Friday, June 5, 2009

Meltdown

Incredible. One week ago everyone knew Gordon Brown was on the ropes, but no one could have predicted the speed at which the cabinet splintered. It reminds me of last autumn, except then the banks and markets were tanking, not political careers. In an attempt to rescue the situation - set against the backdrop of the worst local election results ever, awful European election results to come, the long shadow of multiple resignations, AND a calculated and unnecessary by-election - Brown has reshuffled his cabinet, replacing one set of New Labour clones with an attack of another. As if to underline the maelstrom, as I write Caroline Flint announced her resignation, despite pledging her unswerving loyalty last night.

Take the James Purnell affair. It says everything about the chaos engulfing the government that the resignation of such a senior minister, which in ordinary times would dominate the politics agenda for days, excited the headlines for just a few hours. These manouevres have the happy consequence of cleaning nearly all the Blairites out from the upper echelons of government. For all the talk of Blairite coups chances are the treacherous actions of Blears, Flint and Purnell will stain their Labour party careers long after Brown has gone. Few on the mainstream and left of Labour will shed a tear if they were deselected ahead of the general election.

But you would be hard pressed to find political differences behind the factional infighting. On the continuing dismemberment of public services, the wasteful and authoritarian ID card scheme, the crisis management strategy, the war in Afghanistan - leading Blairites are in 100% agreement with Brown. At least when Howe and Heseltine toppled Thatcher, her disastrous Poll Tax policy was part of their calculations. But for Purnell and his colleagues it's all about power, position and personality; not politics.

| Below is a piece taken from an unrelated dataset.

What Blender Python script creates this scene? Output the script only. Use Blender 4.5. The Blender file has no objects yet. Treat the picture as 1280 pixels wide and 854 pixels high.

Who benefits from this state of affairs? Not the Labour left. The
Labour Representation Committee, Socialist Campaign Group of MPs and even Compass command next to zero media attention beyond the left ghetto. And neither will the left outside. No2EU really missed a trick by not moving away from the Communist Party/RMT position of refusing to take up seats to the Socialist Party's pledge to do so on the basis of a workers' wage. As long as we stay weak, divided and pulling in different directions it will be the right who exploit the fallout of New Labour's meltdown.